Throughout this semester, I have learned many different things, from coding to an Arduino and wiring up a stepper motor, to using the CNC router and laser engraver. I also learned to take my time: rushing things on this project could have easily been disastrous. There were many pieces that needed to be well finished and precisely cut, meaning I had to slow myself down to achieve these goals. I took my time to sand and finish the plinth and platter, and took my time to solder components that needed it. Another essential thing I learned is patience. There were so many times throughout this project that I wanted to rush through and just get it done, but I knew to pace myself and get stuff done the right way. Along with patience was also waiting for other students to be done with their jobs on the laser or router. There were some classes where I was unable to use these machines, and I had to wait, but that also meant I could go back and refine my designs.

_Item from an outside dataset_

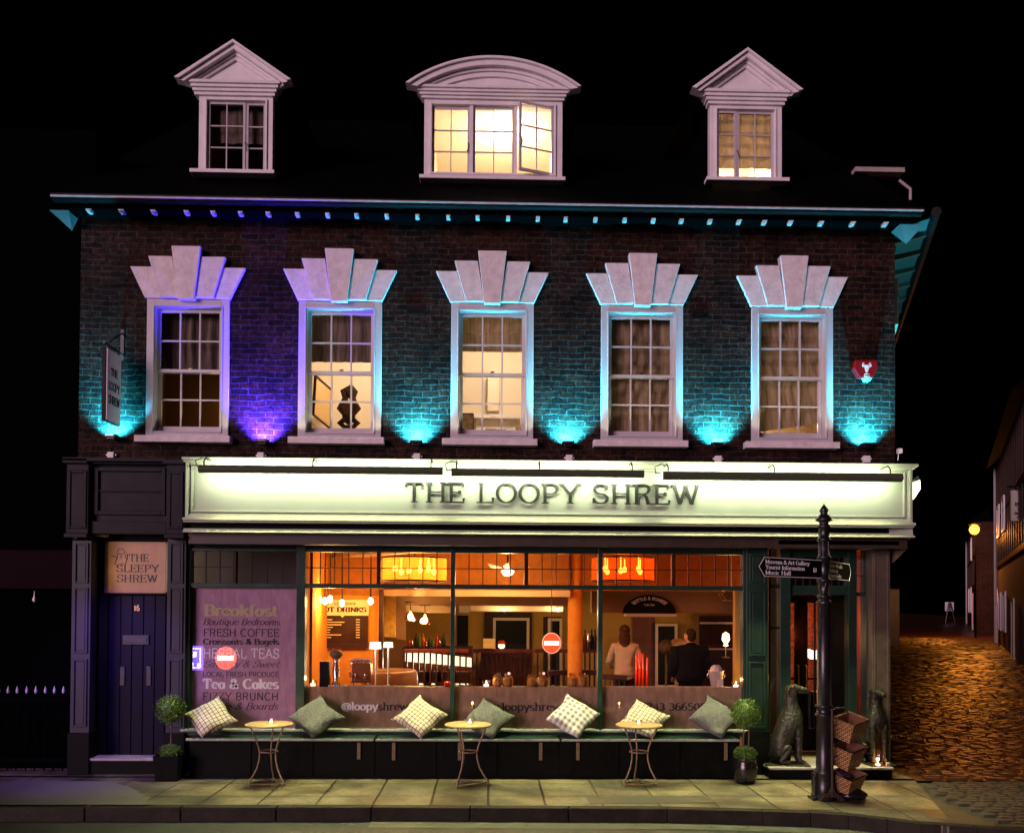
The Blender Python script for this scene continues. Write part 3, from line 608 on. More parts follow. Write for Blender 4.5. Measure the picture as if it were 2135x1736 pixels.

There were some areas of improvement I could identify for my project. Although I am extremely pleased with how the wood plinth looks, I would not have used the white wood filler to fill the gaps between the different pieces, as it is off color. I also would have been much more carful with the acrylic cement, as there are some rough and foggy areas on my lid that could have been prevented if I had known what I was doing. This was my first time using this glue however, so I think it is good enough. One last improvement I would have made, which was to use hindsight and print pieces only when I knew they were what I wanted. Like I had said earlier, some of the pieces for the tonearm went through over half a dozen different iterations, which could have been prevented if I had thought about the design a little better the first time around.
Overall, I think this is my favorite thing I have ever done in school, and it might be my favorite thing I have ever made. In my opinion, the design is super nice and the sound quality I have gotten out of it has blown me away. I had some initial fears that I would destroy records if I tried to play them on a homemade turntable, but I am confident that this project will be more than good enough for awhile to come. And although I already have some modifications in mind, I am very proud of what I have achieved with this project this semester.
The design is pretty simple. A natural wood box with black 3D printed components and a basic, clear acrylic lid with custom hinges. On the front there are two metallic LED buttons, one for master power and the other for speed control. Out the back there is the two RCA outputs with a custom shield. There is a thick black power cord coming out the back as well; no power bricks or adapters are visible. There are four rubber feat that act as where the bottom panel is screwed on as well. The inside is not nearly as neat. In fact, I would best describe it as a rat's nest. There are three main components that need power, which was a very big area of challenge for this project. I eventually arrived on using a black extension cord inside of the plinth for power. Everything is adhered to the plinth top, making foreseeable maintenance as easy as flipping the record player over and unscrewing the bottom panel.
Throughout this semester, I have learned many different things, from coding to an Arduino and wiring up a stepper motor, to using the CNC router and laser engraver. I also learned to take my time: rushing things on this project could have easily been disastrous. There were many pieces that needed to be well finished and precisely cut, meaning I had to slow myself down to achieve these goals. I took my time to sand and finish the plinth and platter, and took my time to solder components that needed it. Another essential thing I learned is patience. There were so many times throughout this project that I wanted to rush through and just get it done, but I knew to pace myself and get stuff done the right way. Along with patience was also waiting for other students to be done with their jobs on the laser or router. There were some classes where I was unable to use these machines, and I had to wait, but that also meant I could go back and refine my designs.
There were some areas of improvement I could identify for my project. Although I am extremely pleased with how the wood plinth looks, I would not have used the white wood filler to fill the gaps between the different pieces, as it is off color. I also would have been much more carful with the acrylic cement, as there are some rough and foggy areas on my lid that could have been prevented if I had known what I was doing. This was my first time using this glue however, so I think it is good enough. One last improvement I would have made, which was to use hindsight and print pieces only when I knew they were what I wanted. Like I had said earlier, some of the pieces for the tonearm went through over half a dozen different iterations, which could have been prevented if I had thought about the design a little better the first time around.
Overall, I think this is my favorite thing I have ever done in school, and it might be my favorite thing I have ever made. In my opinion, the design is super nice and the sound quality I have gotten out of it has blown me away. I had some initial fears that I would destroy records if I tried to play them on a homemade turntable, but I am confident that this project will be more than good enough for awhile to come. And although I already have some modifications in mind, I am very proud of what I have achieved with this project this semester.